— START OF MATERIAL —
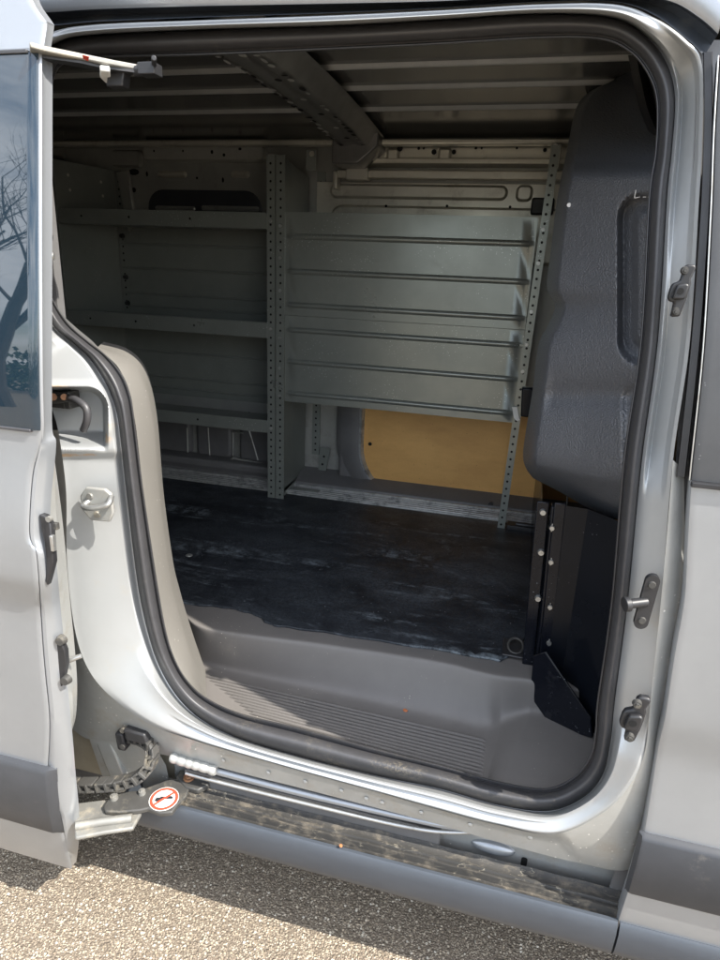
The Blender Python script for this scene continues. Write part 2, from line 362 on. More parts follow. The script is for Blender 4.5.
def frame_off(k, t, px, py):
    """k: key position round the loop, t: 0 at the seal .. 1 at the outer ridge; returns depth behind the skin"""
    base = .065-.05*sstep(.0, .28, t)-.013*sstep(.28, 1, t)
    if t > .9: base += .006*((t-.9)/.1)**2
    w = sstep(10, 12.5, k)*sstep(19.5, 18, k)             # B pillar channel
    chan = sstep(.10, .26, t)*sstep(.88, .70, t)
    # the channel narrows round the upper guide block and opens under it
    nar = math.exp(-((py-275)/60)**2)
    base = base*(1-w)+w*(.062-.046*t)
    wl = sstep(29, 31, k)*sstep(39.5, 38, k)
    base = base*(1-wl)+wl*(.066-.045*t-.012*sstep(.0, .12, t))
    up = sstep(500, 440, py)
    base += w*up*(.030*chan*(1-.85*nar))
    wb = sstep(22, 23, k)*sstep(29, 28, k)                # sill crease
    base += wb*(.008*sstep(.45, .52, t))
    wt = sstep(2, 4, k)*sstep(11, 9, k)                   # rounded header flange
    base += wt*(.02*math.sin(math.pi*min(1, t*1.1))**2*-1+.01)
    # latch pocket in the rear pillar
    pk = in_rr(px, py, 20, 389, 106, 475, 20, 2.5)*sstep(451, 430, py)
    rim = in_rr(px, py, 14, 383, 112, 449, 22, 5.)
    base += .065*pk - .006*rim*(1-pk)
    # pressed step below the pocket
    base += .010*sstep(450, 460, py)*sstep(28.5, 31.5, k)*sstep(700, 560, py)
    base += .010*math.exp(-((px-(100-.02*(py-480)))/5.)**2)*sstep(455, 470, py)*sstep(700, 600, py)*0
    return base
NR = 84
rows = []
for i in range(NR+1):
    t = i/NR; row = []
    for j, (a, b) in enumerate(zip(so, f2)):
        p = a*(1-t)+b*t
        row.append(surf(p[0], p[1], bodyy(frame_off(j/NS, t, p[0], p[1]))))
    rows.append(row)
fr = MB(); fr.openface = True; fr.grid(rows, True)
rust_pts = []
for (px, py, r, sx, sz) in ((60,386,1.,.05,.005),(92,385,1.,.03,.005),(75,438,1.1,.045,.012),(95,442,1.,.03,.012),(60,453,1.,.03,.006),(85,456,1.,.04,.005),(108,405,1.,.006,.018),(104,428,1.,.006,.012),(114,486,1.,.02,.005),(56,480,1.,.02,.05)):
    p = at(px, py, 'y', .98); rust_pts.append((p[0], p[1], p[2], r*1.15, sx*1.4, sz*1.4))
M['silver_rust'] = rusty_silver('silver_paint_with_rust', rust_pts)
frame = fr.build('door_frame', [M['silver_rust']], van, smooth=60)

# side/bottom skirt of the frame beyond the ridge
F3 = {16:(684,470),17:(683,596),18:(664,713),19:(656,775),20:(645,820),21:(632,868),22:(575,862),23:(498,842),24:(440,825),25:(373,807),26:(300,788),27:(240,773),28:(195,761),29:(150,752),30:(112,742),31:(80,735),32:(58,700),33:(46,600),34:(45,490),35:(40,430)}
ks = sorted(F3)
A = cr([F2[k] for k in ks], 10); Bk = cr([F3[k] for k in ks], 10); rows = []
for i in range(9):
    t = i/8; row = []
    for j, (a, b) in enumerate(zip(A, Bk)):
        k = ks[0]+j/10; p = a*(1-t)+b*t
        deep = interp(k, [16,18,20,21,22,23,28,29,30,31,33,35], [.02,.03,.03,.035,.03,.026,.026,.04,.045,.05,.05,.05])
        off = .008+deep*(t**.8 if k > 28 else (t**1.6))
        if k>=22 and k<=28: off = .008+.022*sstep(0,.25,t)+.006*t
        row.append(surf(p[0], p[1], bodyy(off)))
    rows.append(row)
sk = MB(); sk.openface = True; sk.grid(rows)
for px, py in ((223,761),(268,773),(305,782),(341,791),(366,799),(382,803),(421,813),(470,825),(530,838),(573,848)):
    c = surf(px, py, bodyy(.030)); sk.cyl(c, c+(0, -.0018, 0), .005, .002, 12)
sk.build('sill_flange', [M['silver_in']], van, smooth=50)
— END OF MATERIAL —
** WHAT THE EXERCISE ASKS **
In your copy, leave out the pictures and reproduce the material above exactly.

** CORRECT OUTPUT **
The Blender Python script for this scene continues. Write part 2, from line 362 on. More parts follow. The script is for Blender 4.5.
def frame_off(k, t, px, py):
    """k: key position round the loop, t: 0 at the seal .. 1 at the outer ridge; returns depth behind the skin"""
    base = .065-.05*sstep(.0, .28, t)-.013*sstep(.28, 1, t)
    if t > .9: base += .006*((t-.9)/.1)**2
    w = sstep(10, 12.5, k)*sstep(19.5, 18, k)             # B pillar channel
    chan = sstep(.10, .26, t)*sstep(.88, .70, t)
    # the channel narrows round the upper guide block and opens under it
    nar = math.exp(-((py-275)/60)**2)
    base = base*(1-w)+w*(.062-.046*t)
    wl = sstep(29, 31, k)*sstep(39.5, 38, k)
    base = base*(1-wl)+wl*(.066-.045*t-.012*sstep(.0, .12, t))
    up = sstep(500, 440, py)
    base += w*up*(.030*chan*(1-.85*nar))
    wb = sstep(22, 23, k)*sstep(29, 28, k)                # sill crease
    base += wb*(.008*sstep(.45, .52, t))
    wt = sstep(2, 4, k)*sstep(11, 9, k)                   # rounded header flange
    base += wt*(.02*math.sin(math.pi*min(1, t*1.1))**2*-1+.01)
    # latch pocket in the rear pillar
    pk = in_rr(px, py, 20, 389, 106, 475, 20, 2.5)*sstep(451, 430, py)
    rim = in_rr(px, py, 14, 383, 112, 449, 22, 5.)
    base += .065*pk - .006*rim*(1-pk)
    # pressed step below the pocket
    base += .010*sstep(450, 460, py)*sstep(28.5, 31.5, k)*sstep(700, 560, py)
    base += .010*math.exp(-((px-(100-.02*(py-480)))/5.)**2)*sstep(455, 470, py)*sstep(700, 600, py)*0
    return base
NR = 84
rows = []
for i in range(NR+1):
    t = i/NR; row = []
    for j, (a, b) in enumerate(zip(so, f2)):
        p = a*(1-t)+b*t
        row.append(surf(p[0], p[1], bodyy(frame_off(j/NS, t, p[0], p[1]))))
    rows.append(row)
fr = MB(); fr.openface = True; fr.grid(rows, True)
rust_pts = []
for (px, py, r, sx, sz) in ((60,386,1.,.05,.005),(92,385,1.,.03,.005),(75,438,1.1,.045,.012),(95,442,1.,.03,.012),(60,453,1.,.03,.006),(85,456,1.,.04,.005),(108,405,1.,.006,.018),(104,428,1.,.006,.012),(114,486,1.,.02,.005),(56,480,1.,.02,.05)):
    p = at(px, py, 'y', .98); rust_pts.append((p[0], p[1], p[2], r*1.15, sx*1.4, sz*1.4))
M['silver_rust'] = rusty_silver('silver_paint_with_rust', rust_pts)
frame = fr.build('door_frame', [M['silver_rust']], van, smooth=60)

# side/bottom skirt of the frame beyond the ridge
F3 = {16:(684,470),17:(683,596),18:(664,713),19:(656,775),20:(645,820),21:(632,868),22:(575,862),23:(498,842),24:(440,825),25:(373,807),26:(300,788),27:(240,773),28:(195,761),29:(150,752),30:(112,742),31:(80,735),32:(58,700),33:(46,600),34:(45,490),35:(40,430)}
ks = sorted(F3)
A = cr([F2[k] for k in ks], 10); Bk = cr([F3[k] for k in ks], 10); rows = []
for i in range(9):
    t = i/8; row = []
    for j, (a, b) in enumerate(zip(A, Bk)):
        k = ks[0]+j/10; p = a*(1-t)+b*t
        deep = interp(k, [16,18,20,21,22,23,28,29,30,31,33,35], [.02,.03,.03,.035,.03,.026,.026,.04,.045,.05,.05,.05])
        off = .008+deep*(t**.8 if k > 28 else (t**1.6))
        if k>=22 and k<=28: off = .008+.022*sstep(0,.25,t)+.006*t
        row.append(surf(p[0], p[1], bodyy(off)))
    rows.append(row)
sk = MB(); sk.openface = True; sk.grid(rows)
for px, py in ((223,761),(268,773),(305,782),(341,791),(366,799),(382,803),(421,813),(470,825),(530,838),(573,848)):
    c = surf(px, py, bodyy(.030)); sk.cyl(c, c+(0, -.0018, 0), .005, .002, 12)
sk.build('sill_flange', [M['silver_in']], van, smooth=50)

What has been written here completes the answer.